Les motifs des départs des enfants de leur famille sont multiples, ajoute-t-il. Certains déclarent avoir quitté leurs parents pour échapper à la violence physique, d’autres à cause du mariage forcé, d’autres encore viennent juste pour trouver du travail ou  étudier ou apprendre un métier. « Mais, le plus souvent ce sont des gens qui viennent pour cette période saisonnière afin de trouver de l’argent, s’acheter des biens et retourner. Certains enfants sont parrainés par des ressortissants de leur village et accueillis dans ces familles qui les placent. Ce qui est assimilable à la traite dans la mesure où ces familles qui les placent reçoivent leur part dans le salaire des enfants. Et ce qui est marrant, ce sont des  enfants qui ne négocient pas leur salaire. Il arrive dès fois que leurs salaires ne transitent pas dans leur main, ce sont ceux qui les ont placés qui reçoivent leur part et envoient le reste aux parents. Ce qui fait encore plus mal c’est que ces enfants et leurs communautés ne sont pas conscients du danger que courent ces enfants », déplore Abdoulaye Diallo.

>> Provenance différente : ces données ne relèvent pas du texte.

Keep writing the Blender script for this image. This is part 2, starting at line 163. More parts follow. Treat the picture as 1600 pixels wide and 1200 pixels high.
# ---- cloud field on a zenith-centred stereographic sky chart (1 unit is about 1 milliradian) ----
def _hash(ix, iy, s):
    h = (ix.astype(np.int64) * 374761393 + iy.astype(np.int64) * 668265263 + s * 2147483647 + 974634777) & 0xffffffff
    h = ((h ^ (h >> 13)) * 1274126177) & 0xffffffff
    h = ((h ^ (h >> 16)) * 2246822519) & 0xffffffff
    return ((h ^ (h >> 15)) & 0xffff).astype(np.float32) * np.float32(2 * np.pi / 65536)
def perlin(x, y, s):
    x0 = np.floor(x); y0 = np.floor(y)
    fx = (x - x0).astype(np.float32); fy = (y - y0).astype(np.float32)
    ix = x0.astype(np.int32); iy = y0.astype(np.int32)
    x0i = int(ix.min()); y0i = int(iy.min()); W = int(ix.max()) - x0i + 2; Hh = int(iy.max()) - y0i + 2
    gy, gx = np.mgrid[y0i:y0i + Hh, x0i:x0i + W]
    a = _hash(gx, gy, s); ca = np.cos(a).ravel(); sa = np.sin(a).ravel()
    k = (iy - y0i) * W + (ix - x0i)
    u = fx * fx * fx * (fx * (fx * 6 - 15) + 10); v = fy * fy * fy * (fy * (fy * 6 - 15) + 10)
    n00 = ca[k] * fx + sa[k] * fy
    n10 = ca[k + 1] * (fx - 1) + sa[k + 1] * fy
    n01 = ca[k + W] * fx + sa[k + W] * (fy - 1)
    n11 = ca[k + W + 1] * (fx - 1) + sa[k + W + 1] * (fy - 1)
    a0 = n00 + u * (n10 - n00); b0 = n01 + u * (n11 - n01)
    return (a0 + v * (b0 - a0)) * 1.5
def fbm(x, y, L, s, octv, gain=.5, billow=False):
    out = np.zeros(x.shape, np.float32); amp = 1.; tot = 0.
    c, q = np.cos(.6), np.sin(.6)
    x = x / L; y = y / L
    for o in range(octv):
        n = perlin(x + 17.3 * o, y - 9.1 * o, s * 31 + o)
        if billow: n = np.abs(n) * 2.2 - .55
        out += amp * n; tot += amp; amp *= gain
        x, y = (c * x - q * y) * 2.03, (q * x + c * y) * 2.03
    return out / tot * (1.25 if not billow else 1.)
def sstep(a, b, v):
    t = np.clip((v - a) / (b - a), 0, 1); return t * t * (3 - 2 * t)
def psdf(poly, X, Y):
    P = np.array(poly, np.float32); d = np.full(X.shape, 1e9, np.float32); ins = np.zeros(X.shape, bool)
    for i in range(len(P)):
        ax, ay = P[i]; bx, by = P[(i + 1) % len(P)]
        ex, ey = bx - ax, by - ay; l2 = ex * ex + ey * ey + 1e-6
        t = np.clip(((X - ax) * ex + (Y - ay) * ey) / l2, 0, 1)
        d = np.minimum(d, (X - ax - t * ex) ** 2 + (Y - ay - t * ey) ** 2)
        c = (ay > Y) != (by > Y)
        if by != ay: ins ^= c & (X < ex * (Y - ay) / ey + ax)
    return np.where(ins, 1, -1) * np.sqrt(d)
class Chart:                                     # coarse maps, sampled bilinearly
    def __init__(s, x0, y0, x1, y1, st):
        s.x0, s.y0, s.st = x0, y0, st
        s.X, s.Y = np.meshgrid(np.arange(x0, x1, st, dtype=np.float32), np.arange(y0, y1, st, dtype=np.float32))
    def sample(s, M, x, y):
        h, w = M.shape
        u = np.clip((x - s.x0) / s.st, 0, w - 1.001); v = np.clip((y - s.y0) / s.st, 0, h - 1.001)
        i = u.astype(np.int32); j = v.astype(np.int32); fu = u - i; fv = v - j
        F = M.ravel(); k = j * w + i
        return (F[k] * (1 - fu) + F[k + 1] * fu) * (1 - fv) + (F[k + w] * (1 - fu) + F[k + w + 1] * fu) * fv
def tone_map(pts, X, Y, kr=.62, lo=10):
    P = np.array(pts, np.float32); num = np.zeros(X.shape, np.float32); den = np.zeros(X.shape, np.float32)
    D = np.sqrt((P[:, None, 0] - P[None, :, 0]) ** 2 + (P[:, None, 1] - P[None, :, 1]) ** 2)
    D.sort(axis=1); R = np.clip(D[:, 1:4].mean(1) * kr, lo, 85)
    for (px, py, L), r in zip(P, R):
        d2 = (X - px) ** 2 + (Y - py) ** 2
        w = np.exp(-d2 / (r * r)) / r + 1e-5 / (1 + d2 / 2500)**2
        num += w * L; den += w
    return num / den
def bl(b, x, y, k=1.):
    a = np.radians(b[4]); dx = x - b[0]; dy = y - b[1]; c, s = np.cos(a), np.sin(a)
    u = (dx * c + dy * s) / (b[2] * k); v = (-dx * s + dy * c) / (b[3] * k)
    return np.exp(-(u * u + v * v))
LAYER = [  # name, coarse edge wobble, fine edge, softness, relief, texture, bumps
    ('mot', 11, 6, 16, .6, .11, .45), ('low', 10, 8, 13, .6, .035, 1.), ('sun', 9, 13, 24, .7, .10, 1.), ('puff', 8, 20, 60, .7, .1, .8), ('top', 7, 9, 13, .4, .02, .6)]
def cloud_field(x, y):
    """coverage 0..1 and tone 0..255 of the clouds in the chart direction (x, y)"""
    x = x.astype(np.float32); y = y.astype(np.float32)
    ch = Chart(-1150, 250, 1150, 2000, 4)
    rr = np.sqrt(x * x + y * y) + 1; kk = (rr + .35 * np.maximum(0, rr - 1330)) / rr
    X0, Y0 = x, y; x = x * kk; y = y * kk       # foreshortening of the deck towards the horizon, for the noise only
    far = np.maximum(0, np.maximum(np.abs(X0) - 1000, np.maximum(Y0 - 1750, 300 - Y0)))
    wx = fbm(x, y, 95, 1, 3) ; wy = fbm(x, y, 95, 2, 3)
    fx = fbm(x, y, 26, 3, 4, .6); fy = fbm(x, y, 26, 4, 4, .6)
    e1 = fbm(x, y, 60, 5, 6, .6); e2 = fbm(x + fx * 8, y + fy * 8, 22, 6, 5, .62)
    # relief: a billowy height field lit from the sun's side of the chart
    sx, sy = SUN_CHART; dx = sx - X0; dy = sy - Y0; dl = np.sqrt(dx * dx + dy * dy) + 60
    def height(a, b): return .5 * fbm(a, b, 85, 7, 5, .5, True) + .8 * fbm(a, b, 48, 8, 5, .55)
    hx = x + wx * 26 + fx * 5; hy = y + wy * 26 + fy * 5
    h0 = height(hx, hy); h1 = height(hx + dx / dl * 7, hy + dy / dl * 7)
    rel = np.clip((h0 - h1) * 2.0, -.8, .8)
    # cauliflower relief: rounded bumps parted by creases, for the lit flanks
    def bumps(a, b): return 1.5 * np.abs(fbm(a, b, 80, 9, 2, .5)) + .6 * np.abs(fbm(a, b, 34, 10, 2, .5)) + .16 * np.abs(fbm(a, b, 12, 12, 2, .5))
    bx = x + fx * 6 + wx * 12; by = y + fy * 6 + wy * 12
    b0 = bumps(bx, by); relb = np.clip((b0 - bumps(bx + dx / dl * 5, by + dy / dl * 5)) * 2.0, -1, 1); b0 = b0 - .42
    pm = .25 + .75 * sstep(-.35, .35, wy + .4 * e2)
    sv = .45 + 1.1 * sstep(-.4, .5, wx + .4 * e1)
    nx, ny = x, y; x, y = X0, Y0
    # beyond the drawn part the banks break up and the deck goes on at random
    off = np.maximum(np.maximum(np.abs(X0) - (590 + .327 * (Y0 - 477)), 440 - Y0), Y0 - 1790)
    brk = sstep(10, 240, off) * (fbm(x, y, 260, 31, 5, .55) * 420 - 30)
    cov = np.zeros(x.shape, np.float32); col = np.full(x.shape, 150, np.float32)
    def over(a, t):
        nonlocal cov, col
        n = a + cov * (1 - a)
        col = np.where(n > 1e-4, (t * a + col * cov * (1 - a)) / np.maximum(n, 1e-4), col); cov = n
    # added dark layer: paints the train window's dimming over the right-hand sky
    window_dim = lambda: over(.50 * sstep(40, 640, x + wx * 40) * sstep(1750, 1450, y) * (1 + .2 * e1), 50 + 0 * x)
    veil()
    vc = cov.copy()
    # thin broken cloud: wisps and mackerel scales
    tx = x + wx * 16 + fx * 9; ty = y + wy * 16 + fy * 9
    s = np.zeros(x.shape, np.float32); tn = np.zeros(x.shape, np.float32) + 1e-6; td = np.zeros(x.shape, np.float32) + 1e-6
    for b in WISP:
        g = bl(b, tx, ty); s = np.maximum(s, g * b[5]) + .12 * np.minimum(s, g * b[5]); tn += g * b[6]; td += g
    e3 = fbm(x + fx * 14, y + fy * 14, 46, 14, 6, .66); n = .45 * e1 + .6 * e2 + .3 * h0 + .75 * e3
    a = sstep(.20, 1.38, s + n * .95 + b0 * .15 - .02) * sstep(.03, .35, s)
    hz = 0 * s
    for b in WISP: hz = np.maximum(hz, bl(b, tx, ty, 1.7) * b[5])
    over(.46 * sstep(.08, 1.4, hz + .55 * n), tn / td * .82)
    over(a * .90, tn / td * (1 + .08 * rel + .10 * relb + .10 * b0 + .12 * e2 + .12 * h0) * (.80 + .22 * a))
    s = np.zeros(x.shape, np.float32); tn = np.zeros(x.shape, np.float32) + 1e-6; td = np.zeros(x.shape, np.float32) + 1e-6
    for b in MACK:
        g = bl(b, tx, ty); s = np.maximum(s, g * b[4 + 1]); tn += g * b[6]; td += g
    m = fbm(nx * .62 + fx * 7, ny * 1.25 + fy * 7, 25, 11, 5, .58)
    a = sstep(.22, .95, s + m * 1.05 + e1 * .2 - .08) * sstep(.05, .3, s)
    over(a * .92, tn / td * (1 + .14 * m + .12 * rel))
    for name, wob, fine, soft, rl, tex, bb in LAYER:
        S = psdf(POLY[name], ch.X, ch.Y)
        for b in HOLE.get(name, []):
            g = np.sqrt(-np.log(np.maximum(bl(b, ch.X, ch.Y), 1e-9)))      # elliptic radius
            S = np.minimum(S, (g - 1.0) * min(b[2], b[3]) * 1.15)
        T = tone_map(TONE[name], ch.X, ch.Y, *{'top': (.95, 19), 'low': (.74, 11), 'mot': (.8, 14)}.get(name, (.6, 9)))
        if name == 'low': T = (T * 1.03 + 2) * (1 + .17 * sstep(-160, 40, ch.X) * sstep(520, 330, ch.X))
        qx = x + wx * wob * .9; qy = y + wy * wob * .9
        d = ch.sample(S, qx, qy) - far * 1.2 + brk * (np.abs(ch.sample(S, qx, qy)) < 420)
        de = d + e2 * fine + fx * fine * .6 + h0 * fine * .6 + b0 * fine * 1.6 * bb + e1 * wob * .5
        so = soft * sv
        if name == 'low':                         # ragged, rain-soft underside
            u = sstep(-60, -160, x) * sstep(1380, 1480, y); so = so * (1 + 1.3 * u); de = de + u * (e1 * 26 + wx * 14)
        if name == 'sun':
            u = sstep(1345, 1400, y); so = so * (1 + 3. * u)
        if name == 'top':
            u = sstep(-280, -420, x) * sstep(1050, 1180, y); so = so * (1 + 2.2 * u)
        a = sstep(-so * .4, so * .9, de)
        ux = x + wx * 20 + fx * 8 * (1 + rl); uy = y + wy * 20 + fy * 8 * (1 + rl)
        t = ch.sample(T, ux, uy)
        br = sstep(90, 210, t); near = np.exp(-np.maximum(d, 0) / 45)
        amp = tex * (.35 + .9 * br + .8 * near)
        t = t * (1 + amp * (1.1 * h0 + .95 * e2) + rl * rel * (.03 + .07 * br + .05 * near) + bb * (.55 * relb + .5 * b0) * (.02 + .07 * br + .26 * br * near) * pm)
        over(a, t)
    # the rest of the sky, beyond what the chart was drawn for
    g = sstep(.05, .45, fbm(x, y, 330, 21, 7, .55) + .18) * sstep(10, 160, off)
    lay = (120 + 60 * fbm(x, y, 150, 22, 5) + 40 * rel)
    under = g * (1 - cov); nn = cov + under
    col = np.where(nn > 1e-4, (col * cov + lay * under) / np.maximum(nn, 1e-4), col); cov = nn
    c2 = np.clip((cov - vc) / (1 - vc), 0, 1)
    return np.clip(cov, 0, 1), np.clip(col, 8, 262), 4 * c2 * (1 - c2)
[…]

Selon notre interlocuteur, ces enfants déclarent aussi souvent agir ainsi pour aider les parents très pauvres. Généralement aussi, ces enfants viennent des zones très pauvres où il manque des établissements sociaux de base pour les maintenir et leur offrir une éducation adéquate.

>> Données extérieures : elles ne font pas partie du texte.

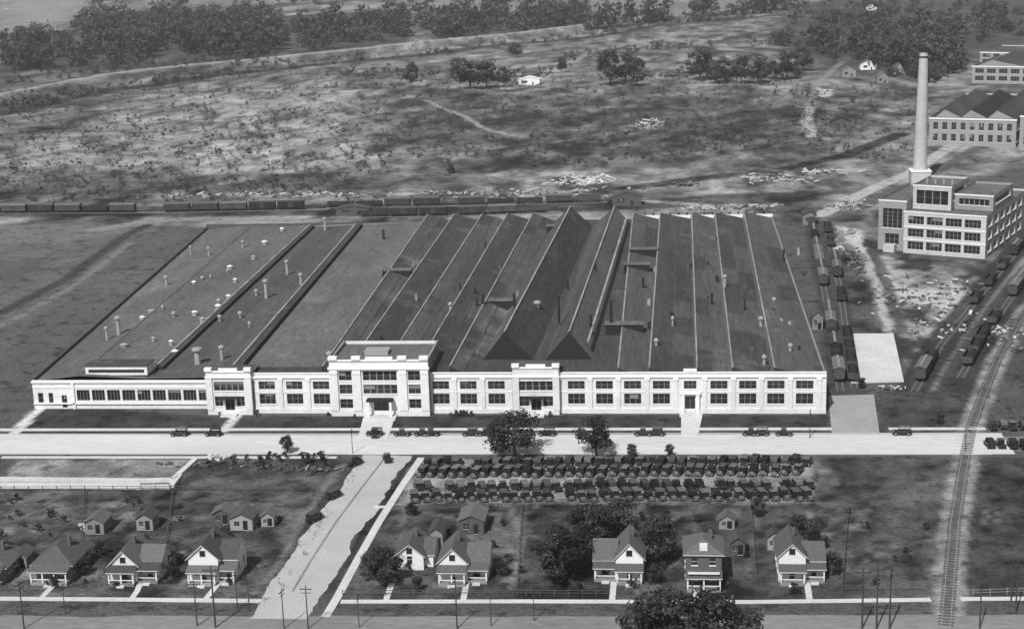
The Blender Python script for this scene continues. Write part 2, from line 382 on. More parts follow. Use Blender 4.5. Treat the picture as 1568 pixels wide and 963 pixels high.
strip('sidewalk',[(645,701),(615,745),(580,800),(546,860),(518,912),(498,945)],1.6,0,.11,mConc)
strip('sidewalk',[(572,776),(592,776)],1.2,0,.105,mConc)
strip('sidewalk',[(-60,916),(170,917.5),(405,920)],1.5,0,.11,mConc)
strip('sidewalk',[(522,921),(800,920.5),(1150,921.5),(1425,918)],1.4,0,.11,mConc)
strip('sidewalk',[(1470,917),(1750,915)],1.4,0,.11,mConc)
ragged('lower_street',[(-300,962),(300,962),(800,962),(1300,961),(1800,959)],10,.008,mRoadC,.5,3)
def patch(name,pts,z,m):
    b=B(); b.slab([W(*p)+Vector((0,0,z)) for p in pts][::-1],z-.001,m)
    return obj(name,b.mesh(name))
patch('entrance_walk',[(556,641),(604,641),(594,671),(548,671)],.125,mConc)
patch('entrance_walk',[(1043,634),(1076,634),(1069,667),(1043,667)],.125,mConc)
patch('driveway',[(1268,606),(1338,604),(1347,665),(1274,665)],.03,mat('driveway_concrete',.30,.18,1,.9,big=.18))
patch('concrete_pad',[(1298,512),(1368,512),(1384,585),(1303,587)],.3,mConc)
b=B()
for (x0,y0),(x1,y1) in (((-60,735),(215,738)),((215,738),(265,737)),((265,737),(300,705)),((210,748),(262,747)),((262,747),(275,730))):
    a=W(x0,y0);c=W(x1,y1);d=c-a; b.obox((a+c)/2,d,d.length,1.3,.7,mConc)
a=W(-80,743);c=W(212,745);b.obox((a+c)/2,c-a,(c-a).length,3.2,.25,mConc)
obj('foundation_wall',b.mesh('foundation_wall'))
# ---------------------------------------------------------------- FACTORY
fac=Parts('factory_building')
YF=365.5
fx=lambda px:W(px,634)[0]
fw=fac['front_facade']; S=fx
def pair(px,w=4.1,two=True,up=(6.1,8.2),lo=(2.3,5.0),nx=3):
    x=S(px); r=[(x-w/2,x+w/2,up[0],up[1],nx,2)]
    if two: r.append((x-w/2,x+w/2,lo[0],lo[1],nx,2))
    return r
def segwall(px0,px1,y,h,wins,x0=None,x1=None,z0=0):
    x0=S(px0) if x0 is None else x0; x1=S(px1) if x1 is None else x1
    fw.wall((x0,y,z0),(1,0,0),x1-x0,h,[(a-x0,b_-x0,c,d,*r) for a,b_,c,d,*r in wins],mWall,rev=.4)
    return x0,x1
def cornice(x0,x1,y,z,prj=.35,t=.45,m=None): fw.box(x0,x1,y-prj,y-.004,z,z+t,m or mTrim)
def piers(pxs,y,h,w=1.0,prj=.3):
    for p in pxs:
        x=S(p); fw.box(x-w/2,x+w/2,y-prj,y-.003,0.6,h-.6,mWall); fw.box(x-w/2-.15,x+w/2+.15,y-prj-.1,y-.002,h-.6,h+.35,mTrim)
def wing(px0,px1,wpx,door=None,h=10.4):
    wins=[]
    for p in wpx:
        if p==door:
            wins+=pair(p,w=3.0,two=False); x=S(p); wins.append((x-1.2,x+1.2,0.3,4.3,2,1))
        else: wins+=pair(p)
    x0,x1=segwall(px0,px1,YF,h,wins)
    cornice(x0,x1,YF,9.1); cornice(x0,x1,YF,h-.25,.2,.3); cornice(x0,x1,YF,0,.25,1.2,mWall)
    cornice(x0,x1,YF,5.35,.12,.25)
wing(390,510,[410,452,493]); piers([431,473],YF,9)
wing(660,785,[676,718,761]); piers([697,740],YF,9)
wps=[883,926,969,1013,1057,1101,1145,1188,1232]
wing(857,1265,wps,door=1057); piers([904,947,991,1035,1079,1123,1166,1210,1254],YF,9)
x=S(1057); fw.box(x-2.2,x-1.4,YF-.8,YF-.26,0,5,mTrim); fw.box(x+1.4,x+2.2,YF-.8,YF-.26,0,5,mTrim); fw.box(x-2.5,x+2.5,YF-.9,YF-.26,5,5.7,mTrim)
fw.box(x-2.6,x+2.6,YF-3,YF-.9,0,.35,mConc); fw.box(x-1.6,x+1.6,YF-.2,YF+.3,10.402,11.2,mTrim)
def bay(px0,px1,h,door=False,big=4.2):
    y=YF-1.2; xc=(S(px0)+S(px1))/2
    wins=[(xc-big,xc+big,6.1,8.5,5,2)]
    wins+=[(xc-big,xc-1.7,2.1,4.7,2,2),(xc+1.7,xc+big,2.1,4.7,2,2),(xc-1.2,xc+1.2,.3,4.3,2,1)] if door else [(xc-big,xc+big,2.1,5,5,2)]
    x0,x1=segwall(px0,px1,y,h,wins)
    fw.poly([(x0,YF+3,0),(x0,y,0),(x0,y,h),(x0,YF+3,h)],mWall); fw.poly([(x1,y,0),(x1,YF+3,0),(x1,YF+3,h),(x1,y,h)],mWall)
    cornice(x0-.2,x1+.2,y,9.5,.45); cornice(x0-.1,x1+.1,y,h-.3,.25,.35); cornice(x0,x1,y,0,.25,1.2,mWall)
    for xx in (x0+.7,x1-.7):
        fw.box(xx-.8,xx+.8,y-.35,y-.003,1.2,9.5,mWall); fw.box(xx-.9,xx+.9,y-.5,y+.6,h+.051,h+.9,mTrim)
    fw.box(xc-2.4,xc+2.4,y-.1,y+.5,h+.052,h+.7,mTrim)
    fw.box(x0,x1,y+.003,y+.5,h-1,h,mWall)
    if door: fw.box(xc-2,xc+2,y-2,y-.26,4.5,4.8,mDarkWall); fw.box(xc-2,xc+2,y-2.5,y-.26,0,.4,mConc)
    fac['roof'].slab([(x0,y+.5,h-.9),(x1,y+.5,h-.9),(x1,YF+8,h-.9),(x0,YF+8,h-.9)],.3,mRoof)
bay(320,388,11.2,True,3.8); bay(787,857,12.0,True)
h=14.2; y=YF-2.2; x0,x1=S(510),S(660); xc=(x0+x1)/2+.2
wins=[(xc-4.2,xc+4.2,9.0,11.4,5,2),(xc-4.2,xc+4.2,5.6,8.0,5,2),(xc-1.8,xc+1.8,.4,4.2,2,1)]
for s in (-1,1):
    c=xc+s*8.6; wins+=[(c-1.6,c+1.6,9.0,11.4,2,2),(c-1.6,c+1.6,5.6,8.0,2,2),(c-1.6,c+1.6,1.9,4.3,2,2)]
segwall(0,0,y,h,wins,x0,x1)
fw.poly([(x0,YF+16,0),(x0,y,0),(x0,y,h),(x0,YF+16,h)],mWall); fw.wall((x1,y,0),(0,1,0),18,h,[(3,6,9.9,11.6,2,2),(9,12,9.9,11.6,2,2)],mSide)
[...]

Au niveau du ministère des Affaires sociales et de l’Enfance, les autorités annoncent avoir pris des mesures pour sortir ces enfants de cette situation dans la mesure du possible en évaluant leurs besoins, en apportant un appui à ceux qui cherchent un métier ou qui veulent retourner à l’école pour une période donnée. Des activités de sensibilisation sont aussi engagées pour conscientiser enfants et parents sur les dangers auxquels les enfants sont exposés et l’impact négatif sur leur avenir.